Once you have mastered Rule #2, then you know what’s happening today. However, then you need to consider the experience you are trying to deliver for tomorrow. We know over 50 percent of experience is about how a customer feels. So strategically, the organization should be saying, we want customers to feel THIS at the end of this experience. It could be that you want them to trust you or think that you care about them as customers. However, whatever you choose, it should drive value for the organizations, whether that is Net Promoter Score® or customer-driven growth, or whatever else you are trying to achieve. Your job is to determine how to design an experience that evokes these emotions.

In other words, remember your goal. Your goal is to induce certain feelings related to specific cognition in your customers so that they have a better experience and deliver value to the company.

Too many journey mapping tools talk about positive and negative emotions. For me, that’s not good enough. You need to know the specific feelings that you want to evoke. If you don’t know what customers want or what emotions drive value, you need to do research. Our Emotional Signature® research can get to the heart of what customers really want, by measuring the emotions your experience evokes and revealing what feelings your customers’ wished it evoked, or needs they want it to meet. Once you know what emotions are going to drive the most value, it is easier to plot a course that will get you there with your experience.

Rule #4: Build deliberate memory points.

Memory is vital to Customer Experience. Professor Daniel Kahneman, a Nobel-Prize-winning economist for Behavioral Economics, said that people don’t choose between experiences; they choose between the memory of an experience. For me, this concept is fundamental.

Therefore, once you have designed an experience that makes customers feel the emotion that drives value for your experience, your next consideration is how to build a memory of that.

Essential to this concept is the Peak-End Rule. The Peak-End Rule describes how memories form by the peak emotion and the end emotion the customer feels, which can be positive or negative. If you look back at the customer journey you mapped out during rule #2, you can usually identify the customers’ peak emotions, as well as the end emotion they feel today. If per Rule 3, the Peak and End emotion don’t drive value, then you’ve got to change them.

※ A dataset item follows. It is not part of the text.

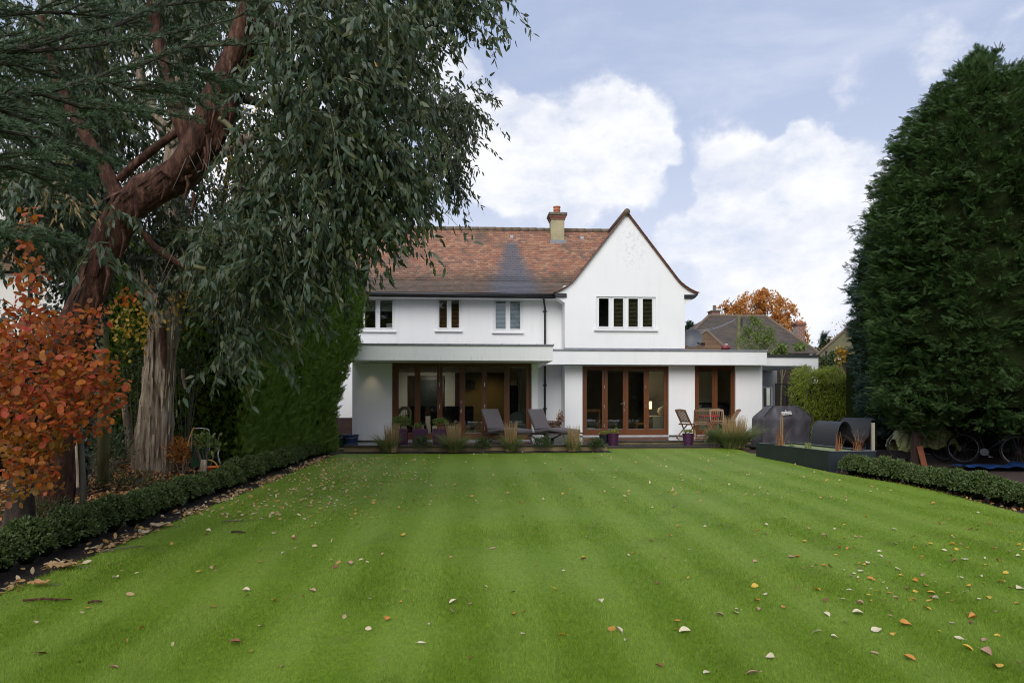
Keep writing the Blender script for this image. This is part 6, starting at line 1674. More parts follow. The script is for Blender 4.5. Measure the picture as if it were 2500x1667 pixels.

You also need to build in memory points to the experience. Memories are often a network of ideas that reflect each other. A metaphor we often use to describe how this works is a fishing net. Imagine picking up a fishing net by one of the knots in the net, you can also imagine how the rest of the connected knots will also rise with it, dangling below but connected. Memories have similar webs built into them. When you encourage forming a memory, you are managing more than just the one experience; you are managing the entire network of connected memories. In this case, the web of memories is all the journeys they have taken with you in the past.

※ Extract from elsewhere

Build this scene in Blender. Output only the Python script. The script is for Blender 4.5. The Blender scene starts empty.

Rule #5: Identify how to nudge customer decision-making.

Here, we are mapping out how customers are making choices. Our Behavioral Journey Mapping process looks at these four aspects (Rational, Emotional, Subconscious, and Psychological). We put those layers into the existing journey map. Taking what we know about Behavioral Science (hint: it’s what all these newsletters are about each week), we determine which psychological effect influences customer behavior at the various moments of their journey through the experience.

Remember, spending all this time and money on customer journey mapping helps you make better decisions about managing the customer experience. In other words, you do journey maps to identify opportunities and recognize what customers’ emotional states are and create ways to change them to your benefit.

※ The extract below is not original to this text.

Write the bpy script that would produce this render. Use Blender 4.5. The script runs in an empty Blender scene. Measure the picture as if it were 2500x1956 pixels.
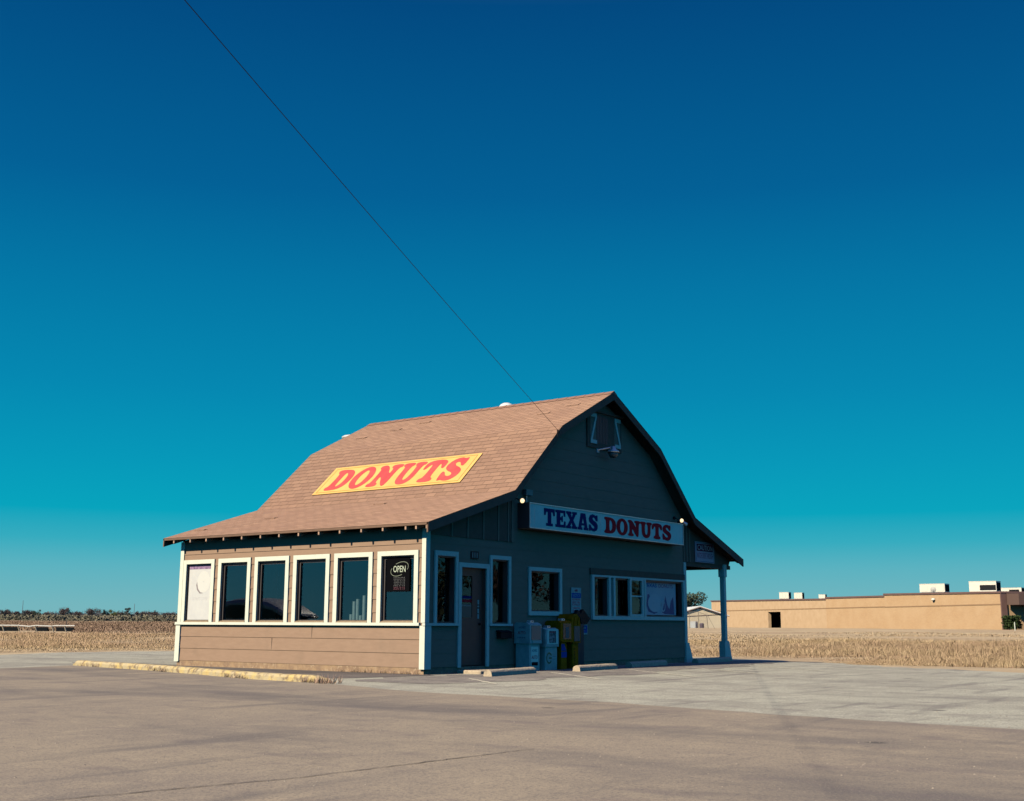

Being deliberate in your design is vital. It is essential to remember that Behavioral Economics concepts do not work “in general,” but rather in specifics. So, for example, if you want to use a Framing Effect to drive customers to a particular behavior, it will only work in a well-defined setting. Journey maps help you find that sweet spot. You know when you have an opportunity to frame a query that appeals to a natural bias and produces the outcome you seek.

There you have it; the five rules to help you take your customer journey maps to the next level. Not only do you know what your customers are doing, you have a better idea of why they are doing it that way. Moreover, you have the tools to ensure you are doing it the way that maps a route straight to the customer-driven growth destination you need.